WRITTEN PROBLEM — Using the material below, print the line that contains "Keep writing the", the line that contains "return r, B", and every line in between, exactly and nothing else.

EXERCISE MATERIALS —
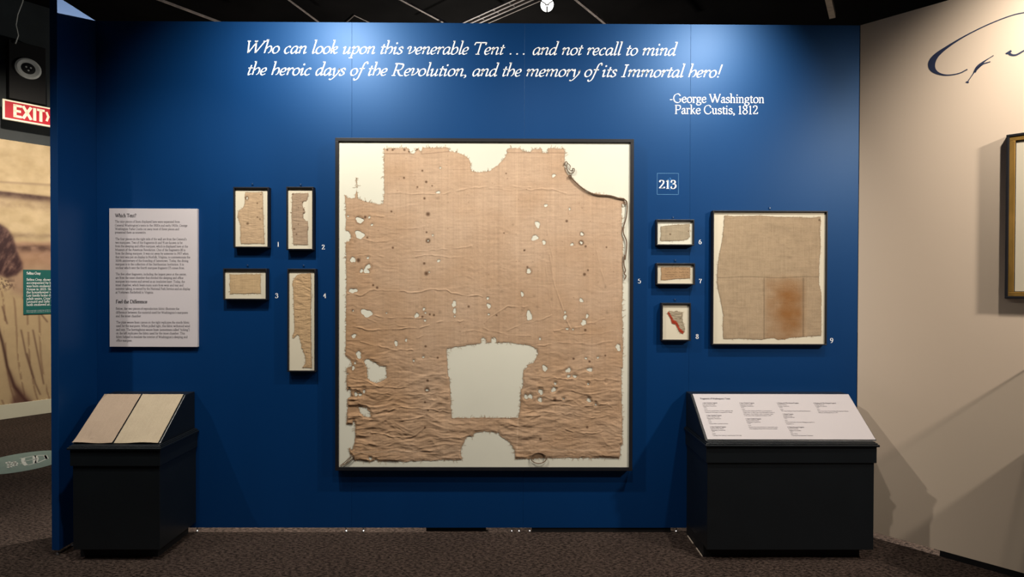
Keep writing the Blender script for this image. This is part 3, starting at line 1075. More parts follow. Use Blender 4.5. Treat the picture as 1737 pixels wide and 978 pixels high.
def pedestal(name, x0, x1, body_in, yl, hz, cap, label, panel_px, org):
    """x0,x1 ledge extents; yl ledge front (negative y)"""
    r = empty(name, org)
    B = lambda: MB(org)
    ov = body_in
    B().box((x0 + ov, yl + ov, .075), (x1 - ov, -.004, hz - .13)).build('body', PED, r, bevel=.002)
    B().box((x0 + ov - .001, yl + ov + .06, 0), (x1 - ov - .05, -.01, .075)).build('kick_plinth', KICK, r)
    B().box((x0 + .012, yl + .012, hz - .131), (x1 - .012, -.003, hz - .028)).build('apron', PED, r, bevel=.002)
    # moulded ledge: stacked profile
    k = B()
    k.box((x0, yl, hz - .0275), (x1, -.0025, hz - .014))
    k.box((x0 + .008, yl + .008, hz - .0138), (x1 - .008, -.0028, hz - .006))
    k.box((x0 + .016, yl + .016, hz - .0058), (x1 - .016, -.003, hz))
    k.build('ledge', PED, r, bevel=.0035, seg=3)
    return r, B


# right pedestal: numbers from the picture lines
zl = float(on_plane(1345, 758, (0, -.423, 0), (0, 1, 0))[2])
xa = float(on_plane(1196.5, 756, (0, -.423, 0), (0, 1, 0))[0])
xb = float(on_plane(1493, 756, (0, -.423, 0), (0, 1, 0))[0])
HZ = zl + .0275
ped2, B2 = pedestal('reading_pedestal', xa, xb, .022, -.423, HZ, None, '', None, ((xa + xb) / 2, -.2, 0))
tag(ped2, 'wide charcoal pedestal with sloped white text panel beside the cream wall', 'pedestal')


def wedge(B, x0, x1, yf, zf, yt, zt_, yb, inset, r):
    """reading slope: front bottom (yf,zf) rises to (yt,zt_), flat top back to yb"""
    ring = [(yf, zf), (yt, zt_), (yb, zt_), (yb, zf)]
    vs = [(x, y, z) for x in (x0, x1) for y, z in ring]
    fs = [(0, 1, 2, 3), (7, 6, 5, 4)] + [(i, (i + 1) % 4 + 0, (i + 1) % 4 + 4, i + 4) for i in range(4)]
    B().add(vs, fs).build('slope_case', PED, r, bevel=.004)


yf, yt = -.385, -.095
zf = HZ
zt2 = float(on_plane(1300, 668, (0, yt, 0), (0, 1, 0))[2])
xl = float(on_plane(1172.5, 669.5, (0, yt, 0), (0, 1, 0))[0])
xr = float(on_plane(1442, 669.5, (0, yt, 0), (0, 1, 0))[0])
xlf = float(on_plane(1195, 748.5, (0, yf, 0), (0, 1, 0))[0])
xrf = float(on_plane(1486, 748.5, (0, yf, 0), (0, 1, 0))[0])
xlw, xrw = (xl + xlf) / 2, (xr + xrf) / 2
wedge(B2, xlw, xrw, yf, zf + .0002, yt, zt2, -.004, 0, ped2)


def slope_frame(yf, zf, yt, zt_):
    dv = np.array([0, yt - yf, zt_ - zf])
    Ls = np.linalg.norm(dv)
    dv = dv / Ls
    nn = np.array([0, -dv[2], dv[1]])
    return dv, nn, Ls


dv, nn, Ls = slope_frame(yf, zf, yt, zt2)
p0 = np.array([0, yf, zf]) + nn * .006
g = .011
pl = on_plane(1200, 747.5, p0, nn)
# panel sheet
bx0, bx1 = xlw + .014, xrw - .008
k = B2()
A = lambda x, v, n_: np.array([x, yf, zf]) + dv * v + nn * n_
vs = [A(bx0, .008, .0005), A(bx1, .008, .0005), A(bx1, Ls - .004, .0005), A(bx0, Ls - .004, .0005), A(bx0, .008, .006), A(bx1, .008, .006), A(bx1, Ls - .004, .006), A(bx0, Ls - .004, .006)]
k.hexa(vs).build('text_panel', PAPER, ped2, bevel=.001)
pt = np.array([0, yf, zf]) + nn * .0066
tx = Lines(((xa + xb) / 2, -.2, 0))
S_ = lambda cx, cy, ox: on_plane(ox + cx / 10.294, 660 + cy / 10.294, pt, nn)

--

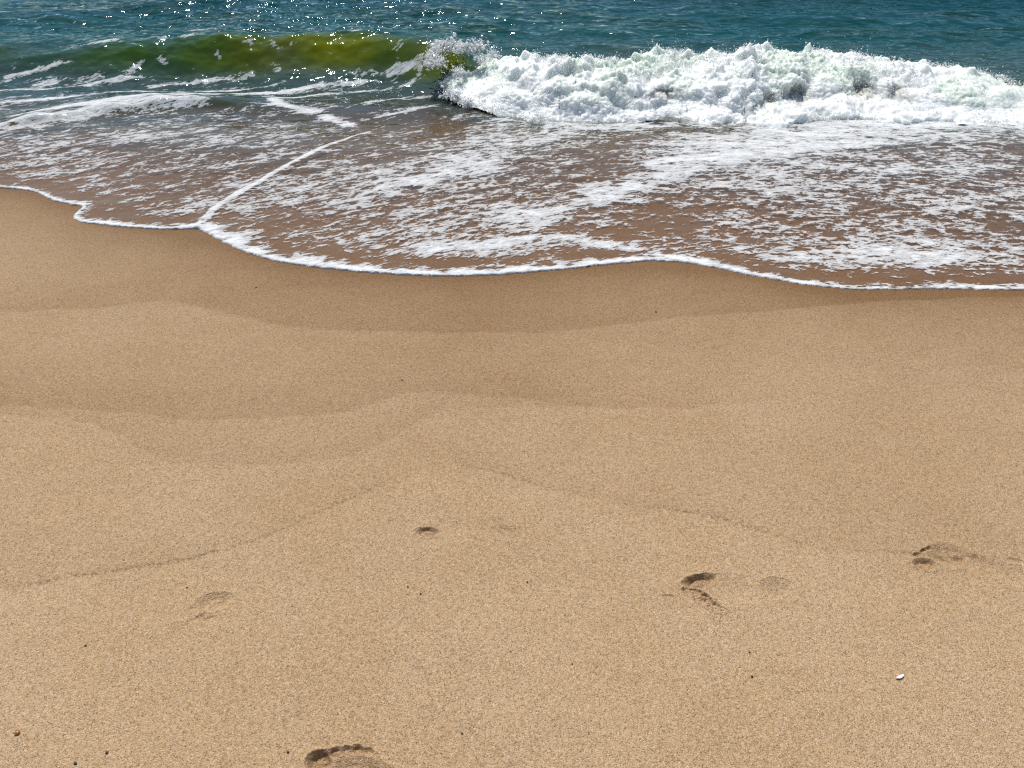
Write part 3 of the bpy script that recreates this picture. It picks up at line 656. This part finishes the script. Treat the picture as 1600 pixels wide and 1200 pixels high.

...

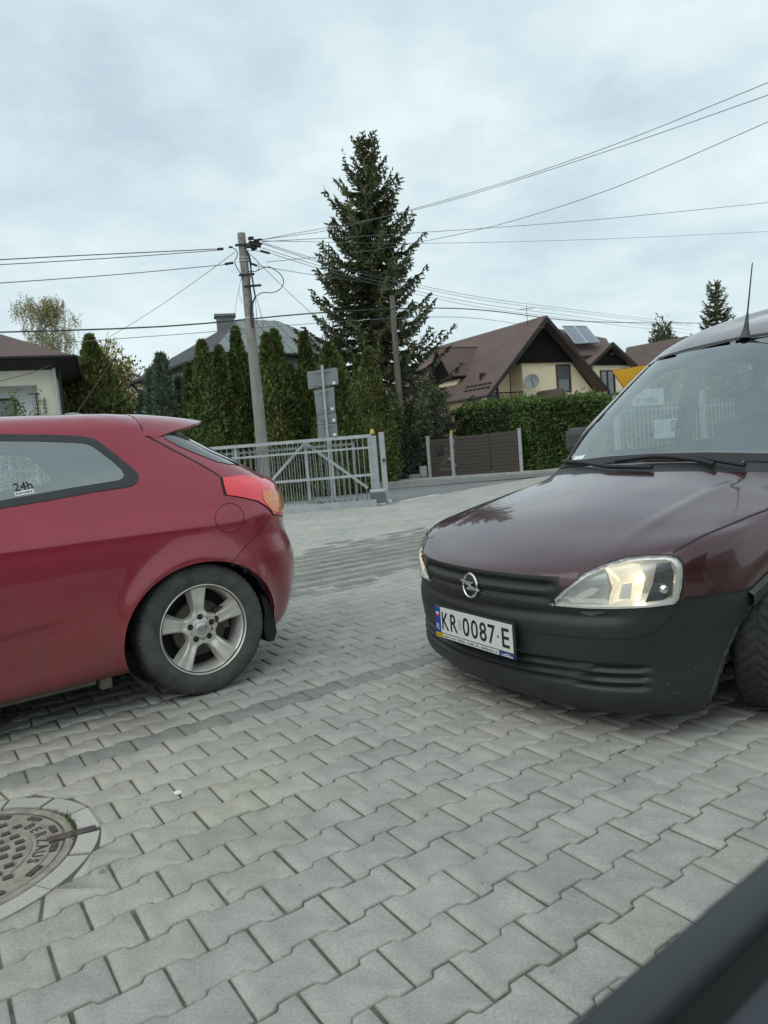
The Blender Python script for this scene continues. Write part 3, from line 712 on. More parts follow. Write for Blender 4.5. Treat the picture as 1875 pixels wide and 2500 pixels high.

SOLUTION FOR THIS EXERCISE —
Keep writing the Blender script for this image. This is part 3, starting at line 1075. More parts follow. Use Blender 4.5. Treat the picture as 1737 pixels wide and 978 pixels high.
def pedestal(name, x0, x1, body_in, yl, hz, cap, label, panel_px, org):
    """x0,x1 ledge extents; yl ledge front (negative y)"""
    r = empty(name, org)
    B = lambda: MB(org)
    ov = body_in
    B().box((x0 + ov, yl + ov, .075), (x1 - ov, -.004, hz - .13)).build('body', PED, r, bevel=.002)
    B().box((x0 + ov - .001, yl + ov + .06, 0), (x1 - ov - .05, -.01, .075)).build('kick_plinth', KICK, r)
    B().box((x0 + .012, yl + .012, hz - .131), (x1 - .012, -.003, hz - .028)).build('apron', PED, r, bevel=.002)
    # moulded ledge: stacked profile
    k = B()
    k.box((x0, yl, hz - .0275), (x1, -.0025, hz - .014))
    k.box((x0 + .008, yl + .008, hz - .0138), (x1 - .008, -.0028, hz - .006))
    k.box((x0 + .016, yl + .016, hz - .0058), (x1 - .016, -.003, hz))
    k.build('ledge', PED, r, bevel=.0035, seg=3)
    return r, B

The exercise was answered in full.